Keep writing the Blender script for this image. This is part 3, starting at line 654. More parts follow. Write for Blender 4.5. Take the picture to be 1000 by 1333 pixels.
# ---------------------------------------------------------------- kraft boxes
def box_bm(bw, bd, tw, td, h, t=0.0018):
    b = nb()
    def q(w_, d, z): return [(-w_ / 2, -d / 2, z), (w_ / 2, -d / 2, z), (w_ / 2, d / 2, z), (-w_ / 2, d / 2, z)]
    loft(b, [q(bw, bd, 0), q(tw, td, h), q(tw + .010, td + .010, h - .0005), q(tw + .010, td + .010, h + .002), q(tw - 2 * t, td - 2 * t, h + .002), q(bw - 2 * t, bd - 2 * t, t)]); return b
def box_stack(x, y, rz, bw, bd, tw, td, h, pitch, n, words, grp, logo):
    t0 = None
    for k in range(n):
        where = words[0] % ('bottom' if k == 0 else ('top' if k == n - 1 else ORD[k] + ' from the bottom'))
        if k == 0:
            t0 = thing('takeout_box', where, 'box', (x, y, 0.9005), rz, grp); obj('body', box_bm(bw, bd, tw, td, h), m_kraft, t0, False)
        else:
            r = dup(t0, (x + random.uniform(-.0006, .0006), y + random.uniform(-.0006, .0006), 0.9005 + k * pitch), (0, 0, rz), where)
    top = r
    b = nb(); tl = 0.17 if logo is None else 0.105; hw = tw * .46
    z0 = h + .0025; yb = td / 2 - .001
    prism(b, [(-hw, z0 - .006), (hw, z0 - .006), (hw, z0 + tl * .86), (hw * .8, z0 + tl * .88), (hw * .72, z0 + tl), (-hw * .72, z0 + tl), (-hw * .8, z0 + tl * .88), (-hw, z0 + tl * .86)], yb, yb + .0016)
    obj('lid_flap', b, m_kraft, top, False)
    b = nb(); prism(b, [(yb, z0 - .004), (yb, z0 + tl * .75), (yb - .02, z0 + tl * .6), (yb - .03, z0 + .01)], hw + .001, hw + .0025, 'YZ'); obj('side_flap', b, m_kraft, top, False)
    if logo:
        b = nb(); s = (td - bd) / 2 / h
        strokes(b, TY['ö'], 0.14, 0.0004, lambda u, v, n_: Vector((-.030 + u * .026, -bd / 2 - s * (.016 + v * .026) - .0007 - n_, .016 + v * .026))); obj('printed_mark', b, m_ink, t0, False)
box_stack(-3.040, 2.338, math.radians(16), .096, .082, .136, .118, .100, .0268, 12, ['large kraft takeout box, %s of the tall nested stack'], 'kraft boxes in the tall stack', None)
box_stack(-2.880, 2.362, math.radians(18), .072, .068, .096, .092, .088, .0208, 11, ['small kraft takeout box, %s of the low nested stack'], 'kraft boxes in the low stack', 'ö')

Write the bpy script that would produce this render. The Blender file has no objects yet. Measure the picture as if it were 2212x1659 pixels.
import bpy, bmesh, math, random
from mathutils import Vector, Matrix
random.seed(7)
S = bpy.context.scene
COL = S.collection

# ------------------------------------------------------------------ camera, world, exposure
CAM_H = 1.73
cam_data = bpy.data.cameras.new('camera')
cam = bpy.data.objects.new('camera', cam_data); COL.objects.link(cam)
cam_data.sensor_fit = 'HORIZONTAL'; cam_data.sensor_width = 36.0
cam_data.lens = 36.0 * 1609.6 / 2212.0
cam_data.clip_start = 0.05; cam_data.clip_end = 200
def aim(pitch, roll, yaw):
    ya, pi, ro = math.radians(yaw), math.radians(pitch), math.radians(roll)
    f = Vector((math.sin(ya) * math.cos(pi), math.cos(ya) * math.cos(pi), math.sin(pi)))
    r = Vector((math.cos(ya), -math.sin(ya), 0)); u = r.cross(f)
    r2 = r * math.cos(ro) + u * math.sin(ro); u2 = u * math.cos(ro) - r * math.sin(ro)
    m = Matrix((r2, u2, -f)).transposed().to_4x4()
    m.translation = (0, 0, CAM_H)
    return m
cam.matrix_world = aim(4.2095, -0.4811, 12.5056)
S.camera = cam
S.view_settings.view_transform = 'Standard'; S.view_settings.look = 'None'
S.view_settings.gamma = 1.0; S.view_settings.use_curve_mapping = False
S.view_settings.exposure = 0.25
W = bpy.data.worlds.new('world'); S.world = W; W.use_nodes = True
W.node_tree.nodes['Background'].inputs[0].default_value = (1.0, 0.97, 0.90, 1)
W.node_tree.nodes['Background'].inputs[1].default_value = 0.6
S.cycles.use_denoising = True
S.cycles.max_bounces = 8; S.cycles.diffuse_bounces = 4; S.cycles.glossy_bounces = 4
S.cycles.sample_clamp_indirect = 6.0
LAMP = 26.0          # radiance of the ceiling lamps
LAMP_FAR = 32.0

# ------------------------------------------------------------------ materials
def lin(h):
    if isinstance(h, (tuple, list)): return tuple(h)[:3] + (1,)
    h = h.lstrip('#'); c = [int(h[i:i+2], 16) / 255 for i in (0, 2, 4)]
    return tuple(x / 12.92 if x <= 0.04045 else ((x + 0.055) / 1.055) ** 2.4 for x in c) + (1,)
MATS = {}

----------

> [TASK DETAILS]
Write out the entries above word for word.

> [EXERCISE OUTPUT]
Keep writing the Blender script for this image. This is part 3, starting at line 654. More parts follow. Write for Blender 4.5. Take the picture to be 1000 by 1333 pixels.
# ---------------------------------------------------------------- kraft boxes
def box_bm(bw, bd, tw, td, h, t=0.0018):
    b = nb()
    def q(w_, d, z): return [(-w_ / 2, -d / 2, z), (w_ / 2, -d / 2, z), (w_ / 2, d / 2, z), (-w_ / 2, d / 2, z)]
    loft(b, [q(bw, bd, 0), q(tw, td, h), q(tw + .010, td + .010, h - .0005), q(tw + .010, td + .010, h + .002), q(tw - 2 * t, td - 2 * t, h + .002), q(bw - 2 * t, bd - 2 * t, t)]); return b
def box_stack(x, y, rz, bw, bd, tw, td, h, pitch, n, words, grp, logo):
    t0 = None
    for k in range(n):
        where = words[0] % ('bottom' if k == 0 else ('top' if k == n - 1 else ORD[k] + ' from the bottom'))
        if k == 0:
            t0 = thing('takeout_box', where, 'box', (x, y, 0.9005), rz, grp); obj('body', box_bm(bw, bd, tw, td, h), m_kraft, t0, False)
        else:
            r = dup(t0, (x + random.uniform(-.0006, .0006), y + random.uniform(-.0006, .0006), 0.9005 + k * pitch), (0, 0, rz), where)
    top = r
    b = nb(); tl = 0.17 if logo is None else 0.105; hw = tw * .46
    z0 = h + .0025; yb = td / 2 - .001
    prism(b, [(-hw, z0 - .006), (hw, z0 - .006), (hw, z0 + tl * .86), (hw * .8, z0 + tl * .88), (hw * .72, z0 + tl), (-hw * .72, z0 + tl), (-hw * .8, z0 + tl * .88), (-hw, z0 + tl * .86)], yb, yb + .0016)
    obj('lid_flap', b, m_kraft, top, False)
    b = nb(); prism(b, [(yb, z0 - .004), (yb, z0 + tl * .75), (yb - .02, z0 + tl * .6), (yb - .03, z0 + .01)], hw + .001, hw + .0025, 'YZ'); obj('side_flap', b, m_kraft, top, False)
    if logo:
        b = nb(); s = (td - bd) / 2 / h
        strokes(b, TY['ö'], 0.14, 0.0004, lambda u, v, n_: Vector((-.030 + u * .026, -bd / 2 - s * (.016 + v * .026) - .0007 - n_, .016 + v * .026))); obj('printed_mark', b, m_ink, t0, False)
box_stack(-3.040, 2.338, math.radians(16), .096, .082, .136, .118, .100, .0268, 12, ['large kraft takeout box, %s of the tall nested stack'], 'kraft boxes in the tall stack', None)
box_stack(-2.880, 2.362, math.radians(18), .072, .068, .096, .092, .088, .0208, 11, ['small kraft takeout box, %s of the low nested stack'], 'kraft boxes in the low stack', 'ö')

Write the bpy script that would produce this render. The Blender file has no objects yet. Measure the picture as if it were 2212x1659 pixels.
import bpy, bmesh, math, random
from mathutils import Vector, Matrix
random.seed(7)
S = bpy.context.scene
COL = S.collection

# ------------------------------------------------------------------ camera, world, exposure
CAM_H = 1.73
cam_data = bpy.data.cameras.new('camera')
cam = bpy.data.objects.new('camera', cam_data); COL.objects.link(cam)
cam_data.sensor_fit = 'HORIZONTAL'; cam_data.sensor_width = 36.0
cam_data.lens = 36.0 * 1609.6 / 2212.0
cam_data.clip_start = 0.05; cam_data.clip_end = 200
def aim(pitch, roll, yaw):
    ya, pi, ro = math.radians(yaw), math.radians(pitch), math.radians(roll)
    f = Vector((math.sin(ya) * math.cos(pi), math.cos(ya) * math.cos(pi), math.sin(pi)))
    r = Vector((math.cos(ya), -math.sin(ya), 0)); u = r.cross(f)
    r2 = r * math.cos(ro) + u * math.sin(ro); u2 = u * math.cos(ro) - r * math.sin(ro)
    m = Matrix((r2, u2, -f)).transposed().to_4x4()
    m.translation = (0, 0, CAM_H)
    return m
cam.matrix_world = aim(4.2095, -0.4811, 12.5056)
S.camera = cam
S.view_settings.view_transform = 'Standard'; S.view_settings.look = 'None'
S.view_settings.gamma = 1.0; S.view_settings.use_curve_mapping = False
S.view_settings.exposure = 0.25
W = bpy.data.worlds.new('world'); S.world = W; W.use_nodes = True
W.node_tree.nodes['Background'].inputs[0].default_value = (1.0, 0.97, 0.90, 1)
W.node_tree.nodes['Background'].inputs[1].default_value = 0.6
S.cycles.use_denoising = True
S.cycles.max_bounces = 8; S.cycles.diffuse_bounces = 4; S.cycles.glossy_bounces = 4
S.cycles.sample_clamp_indirect = 6.0
LAMP = 26.0          # radiance of the ceiling lamps
LAMP_FAR = 32.0

# ------------------------------------------------------------------ materials
def lin(h):
    if isinstance(h, (tuple, list)): return tuple(h)[:3] + (1,)
    h = h.lstrip('#'); c = [int(h[i:i+2], 16) / 255 for i in (0, 2, 4)]
    return tuple(x / 12.92 if x <= 0.04045 else ((x + 0.055) / 1.055) ** 2.4 for x in c) + (1,)
MATS = {}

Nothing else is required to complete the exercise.